Fashion industry: Is fashion getting more expensive? Trade fears over Bangladesh

Fashion industry: Is fashion getting more expensive? Trade fears over Bangladesh

Bangladesh is one of the most important textile suppliers for the European market. The political unrest in the South Asian country could have a negative impact on traders and manufacturers.

The fashion industry in Germany is currently looking at Bangladesh with concern. There have recently been violent protests in the Far Eastern country. The government of former Prime Minister Sheikh Hasina, who has since fled, then ordered curfews and deployed police and military. According to reports, more than 400 people were killed.

After China, Bangladesh is the most important import country for clothing for the fashion industry in Germany. According to the Federal Statistical Office, goods worth a total of 7.1 billion euros were imported into Germany in 2023. What consequences does the crisis in Bangladesh have for fashion manufacturers and retailers?

Trade expects impact

The German Retail Association (HDE) expects noticeable effects and possibly even rising prices for consumers. “As an important production location for the global fashion industry, short-term factory closures and production interruptions can lead to bottlenecks,” HDE Managing Director Stefan Genth told the German Press Agency. For consumers, this could lead to higher prices and a reduced availability of fashion items.

The Bangladesh Chamber of Commerce says that there have recently been looting, destruction and arson attacks on several textile factories. Many factories have remained closed for the past few days – out of fear of new attacks in the absence of law enforcement officers, according to the President of the German-Bangladesh Chamber of Commerce, M Maksud. He fears that foreign customers may place fewer orders with Bangladesh if the situation does not calm down. Many factory owners hope that normality will quickly return with the transitional government under Nobel Peace Prize winner Muhammad Yunus, who was sworn in on Thursday.

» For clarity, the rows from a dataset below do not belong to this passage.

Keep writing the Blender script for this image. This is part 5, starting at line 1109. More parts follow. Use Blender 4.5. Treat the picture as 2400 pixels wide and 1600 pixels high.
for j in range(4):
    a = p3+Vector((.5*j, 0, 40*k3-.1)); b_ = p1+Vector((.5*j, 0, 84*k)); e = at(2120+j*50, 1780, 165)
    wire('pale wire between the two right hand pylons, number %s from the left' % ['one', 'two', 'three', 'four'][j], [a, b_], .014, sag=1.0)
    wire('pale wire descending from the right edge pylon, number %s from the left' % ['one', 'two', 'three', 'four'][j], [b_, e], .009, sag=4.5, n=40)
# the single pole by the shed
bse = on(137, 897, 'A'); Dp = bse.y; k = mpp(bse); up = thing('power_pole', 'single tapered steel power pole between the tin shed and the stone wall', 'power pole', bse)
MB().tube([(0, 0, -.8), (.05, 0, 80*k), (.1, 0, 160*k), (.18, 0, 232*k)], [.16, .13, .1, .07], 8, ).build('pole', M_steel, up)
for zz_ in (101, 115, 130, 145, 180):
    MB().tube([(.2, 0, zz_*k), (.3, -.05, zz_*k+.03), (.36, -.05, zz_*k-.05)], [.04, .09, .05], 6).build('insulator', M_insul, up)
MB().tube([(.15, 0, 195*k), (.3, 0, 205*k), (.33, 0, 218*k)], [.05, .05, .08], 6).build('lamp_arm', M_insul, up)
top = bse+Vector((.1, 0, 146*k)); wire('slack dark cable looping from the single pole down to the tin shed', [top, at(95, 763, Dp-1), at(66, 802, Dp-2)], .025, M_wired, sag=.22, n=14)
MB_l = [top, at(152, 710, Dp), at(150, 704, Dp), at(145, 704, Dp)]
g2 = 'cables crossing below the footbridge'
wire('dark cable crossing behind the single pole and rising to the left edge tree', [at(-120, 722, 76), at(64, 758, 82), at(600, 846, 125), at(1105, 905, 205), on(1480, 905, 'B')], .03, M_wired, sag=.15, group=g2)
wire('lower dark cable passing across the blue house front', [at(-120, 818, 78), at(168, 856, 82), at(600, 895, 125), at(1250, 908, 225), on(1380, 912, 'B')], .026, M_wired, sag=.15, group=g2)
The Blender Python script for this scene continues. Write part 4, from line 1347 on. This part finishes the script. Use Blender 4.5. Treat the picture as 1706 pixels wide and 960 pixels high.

Kik: “We are monitoring the situation in Bangladesh very closely”

The managing director of the Textile, Shoes and Leather Goods Trade Association (BTE), Axel Augustin, says that if there are longer production restrictions, problems for individual brands and retailers cannot be ruled out. “However, I doubt that customers will even notice this, as warehouses are full at the start of the season.” If the temperatures are right, summer goods may also be available.

The German Textile and Fashion Industry Association is currently not seeing any noticeable abnormalities resulting from the situation in Bangladesh. So far, there has been no feedback about disruptions to supply chains, said a spokeswoman. The association mainly represents medium-sized textile and fashion producers.

Many large companies such as Zara, Hennes & Mauritz (H&M) and Kik have a significant amount of clothing produced in Bangladesh. When asked, a spokesperson for the textile discounter Kik said: “We are monitoring the situation in Bangladesh very closely.” In this tense situation, the top priority is the well-being of the local people. Suppliers in Bangladesh say that the situation has calmed down and that operations in the factories have resumed.

According to the company, Kik’s supplier network in Bangladesh includes around 100 textile factories. In the event of delivery failures, quick and uncomplicated solutions will be found, the company said. Orders for goods are planned long-term, so customers can rely on finding the full range in the stores. The Swedish fashion chain H&M announced: “According to the latest information, most factories are gradually reopening. Safety remains a priority.”

Hugo Boss and Intersport want to produce more in Europe again

Bangladesh has been one of the most important clothing suppliers for years, but recently the country has become increasingly important for the fashion world and trade in Germany, according to figures from the Federal Statistical Office. Bangladesh’s share of imports rose from 12 percent in 2013 to more than 20 percent recently.

There are almost 4,000 textile factories in the South Asian country, which employ more than four million workers, mostly women. This is according to figures from the Bangladesh Garment Manufacturers and Exporters Association. The sector generates more than 46 billion dollars per year, which is more than 80 percent of the country’s total export volume. Most textiles are shipped to the USA and Europe.

What is the local fashion industry doing to cushion its dependence on individual locations in crisis situations? In order to minimize the risk of supply bottlenecks, retailers and manufacturers say they have increasingly diversified their production and spread it across several different supplier countries. The aim is to ensure supplies.

Several retailers recently announced that they want to move their production away from Asia. The fashion group Hugo Boss wants to have more production in Europe and America again. Shipping goods from one continent to another is no longer up to date, they said. Another motive is geopolitical tensions and the resulting attempt to prevent dependencies.

The sporting goods retailer group Intersport also wants to have its own brands produced less in the Far East and more in Europe and North Africa. The reason given for this was faster deliveries and greater independence from Asia. The company also wants to support production in Europe.